Rhetorical narratology
Rhetorical narratology, associated with scholars like James Phelan, focuses on the persuasive and communicative dimensions of narrative. It examines how narratives argue, persuade, and shape beliefs, and it explores the ethical implications of narrative rhetoric across contexts like politics, advertising, and journalism.
Unnatural narratology
Unnatural narratology studies narratives that defy the conventions of realistic storytelling. Anti-mimetic techniques include impossible storyworlds, non-human or logically contradictory narrators, and metaleptic transgressions. This branch investigates the cognitive and interpretive challenges these narratives pose and what they reveal about the limits of narrative conventions.
Critiques and limitations of narratology
Classical narratology has faced several significant criticisms:
- Formalism and ahistoricism: Critics argue that classical narratology neglects the social, historical, and ideological contexts in which narratives are produced and received. Analyzing structure in isolation can strip stories of their meaning.

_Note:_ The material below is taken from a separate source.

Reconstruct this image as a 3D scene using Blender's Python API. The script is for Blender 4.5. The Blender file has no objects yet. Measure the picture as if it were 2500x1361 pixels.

- Universality claims: The assumption that narratological categories apply universally across cultures and media has been challenged. Categories developed from European literary traditions may not map neatly onto oral traditions, non-Western literatures, or digital narratives.
- Compatibility tensions: Debates persist about whether narratology can be productively combined with hermeneutics, reader-response theory, or cultural studies, or whether its structuralist foundations make it fundamentally incompatible.
- Digital and interactive media: Classical models struggle to account for emergent and experimental narrative forms in video games, hypertext fiction, and interactive media, where the reader/player actively shapes the narrative.
Many of these critiques have driven the development of the postclassical narratologies described above, which attempt to address these gaps while retaining the analytical rigor of structural analysis.